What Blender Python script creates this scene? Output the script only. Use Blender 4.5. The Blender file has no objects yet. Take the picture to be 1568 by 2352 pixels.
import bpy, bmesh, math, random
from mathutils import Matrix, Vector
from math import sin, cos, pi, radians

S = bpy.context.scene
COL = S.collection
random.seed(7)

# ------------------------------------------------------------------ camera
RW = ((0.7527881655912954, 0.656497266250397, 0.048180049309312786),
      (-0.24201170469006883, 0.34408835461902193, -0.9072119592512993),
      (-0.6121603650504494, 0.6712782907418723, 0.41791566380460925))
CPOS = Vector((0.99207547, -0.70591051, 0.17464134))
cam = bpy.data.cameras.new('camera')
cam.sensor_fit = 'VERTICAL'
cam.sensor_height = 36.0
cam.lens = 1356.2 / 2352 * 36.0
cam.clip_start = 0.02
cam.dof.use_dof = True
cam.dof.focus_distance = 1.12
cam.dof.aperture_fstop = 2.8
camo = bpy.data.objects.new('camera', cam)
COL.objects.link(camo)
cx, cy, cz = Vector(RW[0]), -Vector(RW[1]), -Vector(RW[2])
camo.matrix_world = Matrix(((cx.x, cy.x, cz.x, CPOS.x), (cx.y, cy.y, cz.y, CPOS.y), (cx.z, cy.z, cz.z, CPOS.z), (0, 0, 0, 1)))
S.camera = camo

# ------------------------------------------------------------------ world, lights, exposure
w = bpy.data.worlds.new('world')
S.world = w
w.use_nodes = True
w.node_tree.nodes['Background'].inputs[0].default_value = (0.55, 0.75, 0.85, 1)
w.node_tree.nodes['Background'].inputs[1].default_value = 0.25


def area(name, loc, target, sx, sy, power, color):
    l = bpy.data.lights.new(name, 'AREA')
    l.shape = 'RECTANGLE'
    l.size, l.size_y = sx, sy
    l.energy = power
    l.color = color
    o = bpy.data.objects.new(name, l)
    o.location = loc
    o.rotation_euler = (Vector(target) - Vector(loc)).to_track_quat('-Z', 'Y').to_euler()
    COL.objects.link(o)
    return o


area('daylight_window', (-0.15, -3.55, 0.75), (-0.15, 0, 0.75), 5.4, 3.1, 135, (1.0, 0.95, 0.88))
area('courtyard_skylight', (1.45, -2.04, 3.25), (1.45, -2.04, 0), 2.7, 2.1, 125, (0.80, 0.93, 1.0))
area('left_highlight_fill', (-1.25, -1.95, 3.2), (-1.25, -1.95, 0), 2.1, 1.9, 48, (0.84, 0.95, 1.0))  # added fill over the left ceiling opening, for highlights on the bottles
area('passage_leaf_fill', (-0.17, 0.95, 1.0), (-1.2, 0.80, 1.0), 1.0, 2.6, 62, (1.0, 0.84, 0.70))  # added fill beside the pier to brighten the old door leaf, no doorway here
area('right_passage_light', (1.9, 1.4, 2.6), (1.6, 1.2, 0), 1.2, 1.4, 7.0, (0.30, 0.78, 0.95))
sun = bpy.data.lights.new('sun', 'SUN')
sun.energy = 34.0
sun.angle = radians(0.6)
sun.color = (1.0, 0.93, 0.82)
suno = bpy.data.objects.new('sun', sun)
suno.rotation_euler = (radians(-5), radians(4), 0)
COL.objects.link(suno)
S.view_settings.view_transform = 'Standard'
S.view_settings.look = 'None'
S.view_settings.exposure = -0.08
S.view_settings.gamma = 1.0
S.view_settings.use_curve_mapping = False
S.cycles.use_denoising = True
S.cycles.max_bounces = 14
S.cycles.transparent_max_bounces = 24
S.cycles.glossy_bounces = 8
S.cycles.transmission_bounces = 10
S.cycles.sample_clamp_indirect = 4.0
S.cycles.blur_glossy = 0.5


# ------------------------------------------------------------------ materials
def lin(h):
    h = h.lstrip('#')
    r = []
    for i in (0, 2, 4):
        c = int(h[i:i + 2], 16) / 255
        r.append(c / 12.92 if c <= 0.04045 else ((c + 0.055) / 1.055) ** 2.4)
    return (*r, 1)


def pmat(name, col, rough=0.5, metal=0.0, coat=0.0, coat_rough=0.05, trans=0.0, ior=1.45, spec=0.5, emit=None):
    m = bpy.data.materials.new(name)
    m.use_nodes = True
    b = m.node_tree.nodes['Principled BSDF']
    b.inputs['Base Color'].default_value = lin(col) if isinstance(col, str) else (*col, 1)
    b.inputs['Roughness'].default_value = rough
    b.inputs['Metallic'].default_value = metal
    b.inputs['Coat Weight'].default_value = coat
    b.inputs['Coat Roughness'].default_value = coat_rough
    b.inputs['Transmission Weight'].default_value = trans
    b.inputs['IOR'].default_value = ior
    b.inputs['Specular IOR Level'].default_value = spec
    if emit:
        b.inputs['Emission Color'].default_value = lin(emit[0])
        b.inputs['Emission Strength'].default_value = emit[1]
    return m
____
## Exercise instructions
Would you give the material above again, complete and exact?

## Solution to the exercise
What Blender Python script creates this scene? Output the script only. Use Blender 4.5. The Blender file has no objects yet. Take the picture to be 1568 by 2352 pixels.
import bpy, bmesh, math, random
from mathutils import Matrix, Vector
from math import sin, cos, pi, radians

S = bpy.context.scene
COL = S.collection
random.seed(7)

# ------------------------------------------------------------------ camera
RW = ((0.7527881655912954, 0.656497266250397, 0.048180049309312786),
      (-0.24201170469006883, 0.34408835461902193, -0.9072119592512993),
      (-0.6121603650504494, 0.6712782907418723, 0.41791566380460925))
CPOS = Vector((0.99207547, -0.70591051, 0.17464134))
cam = bpy.data.cameras.new('camera')
cam.sensor_fit = 'VERTICAL'
cam.sensor_height = 36.0
cam.lens = 1356.2 / 2352 * 36.0
cam.clip_start = 0.02
cam.dof.use_dof = True
cam.dof.focus_distance = 1.12
cam.dof.aperture_fstop = 2.8
camo = bpy.data.objects.new('camera', cam)
COL.objects.link(camo)
cx, cy, cz = Vector(RW[0]), -Vector(RW[1]), -Vector(RW[2])
camo.matrix_world = Matrix(((cx.x, cy.x, cz.x, CPOS.x), (cx.y, cy.y, cz.y, CPOS.y), (cx.z, cy.z, cz.z, CPOS.z), (0, 0, 0, 1)))
S.camera = camo

# ------------------------------------------------------------------ world, lights, exposure
w = bpy.data.worlds.new('world')
S.world = w
w.use_nodes = True
w.node_tree.nodes['Background'].inputs[0].default_value = (0.55, 0.75, 0.85, 1)
w.node_tree.nodes['Background'].inputs[1].default_value = 0.25


def area(name, loc, target, sx, sy, power, color):
    l = bpy.data.lights.new(name, 'AREA')
    l.shape = 'RECTANGLE'
    l.size, l.size_y = sx, sy
    l.energy = power
    l.color = color
    o = bpy.data.objects.new(name, l)
    o.location = loc
    o.rotation_euler = (Vector(target) - Vector(loc)).to_track_quat('-Z', 'Y').to_euler()
    COL.objects.link(o)
    return o


area('daylight_window', (-0.15, -3.55, 0.75), (-0.15, 0, 0.75), 5.4, 3.1, 135, (1.0, 0.95, 0.88))
area('courtyard_skylight', (1.45, -2.04, 3.25), (1.45, -2.04, 0), 2.7, 2.1, 125, (0.80, 0.93, 1.0))
area('left_highlight_fill', (-1.25, -1.95, 3.2), (-1.25, -1.95, 0), 2.1, 1.9, 48, (0.84, 0.95, 1.0))  # added fill over the left ceiling opening, for highlights on the bottles
area('passage_leaf_fill', (-0.17, 0.95, 1.0), (-1.2, 0.80, 1.0), 1.0, 2.6, 62, (1.0, 0.84, 0.70))  # added fill beside the pier to brighten the old door leaf, no doorway here
area('right_passage_light', (1.9, 1.4, 2.6), (1.6, 1.2, 0), 1.2, 1.4, 7.0, (0.30, 0.78, 0.95))
sun = bpy.data.lights.new('sun', 'SUN')
sun.energy = 34.0
sun.angle = radians(0.6)
sun.color = (1.0, 0.93, 0.82)
suno = bpy.data.objects.new('sun', sun)
suno.rotation_euler = (radians(-5), radians(4), 0)
COL.objects.link(suno)
S.view_settings.view_transform = 'Standard'
S.view_settings.look = 'None'
S.view_settings.exposure = -0.08
S.view_settings.gamma = 1.0
S.view_settings.use_curve_mapping = False
S.cycles.use_denoising = True
S.cycles.max_bounces = 14
S.cycles.transparent_max_bounces = 24
S.cycles.glossy_bounces = 8
S.cycles.transmission_bounces = 10
S.cycles.sample_clamp_indirect = 4.0
S.cycles.blur_glossy = 0.5


# ------------------------------------------------------------------ materials
def lin(h):
    h = h.lstrip('#')
    r = []
    for i in (0, 2, 4):
        c = int(h[i:i + 2], 16) / 255
        r.append(c / 12.92 if c <= 0.04045 else ((c + 0.055) / 1.055) ** 2.4)
    return (*r, 1)


def pmat(name, col, rough=0.5, metal=0.0, coat=0.0, coat_rough=0.05, trans=0.0, ior=1.45, spec=0.5, emit=None):
    m = bpy.data.materials.new(name)
    m.use_nodes = True
    b = m.node_tree.nodes['Principled BSDF']
    b.inputs['Base Color'].default_value = lin(col) if isinstance(col, str) else (*col, 1)
    b.inputs['Roughness'].default_value = rough
    b.inputs['Metallic'].default_value = metal
    b.inputs['Coat Weight'].default_value = coat
    b.inputs['Coat Roughness'].default_value = coat_rough
    b.inputs['Transmission Weight'].default_value = trans
    b.inputs['IOR'].default_value = ior
    b.inputs['Specular IOR Level'].default_value = spec
    if emit:
        b.inputs['Emission Color'].default_value = lin(emit[0])
        b.inputs['Emission Strength'].default_value = emit[1]
    return m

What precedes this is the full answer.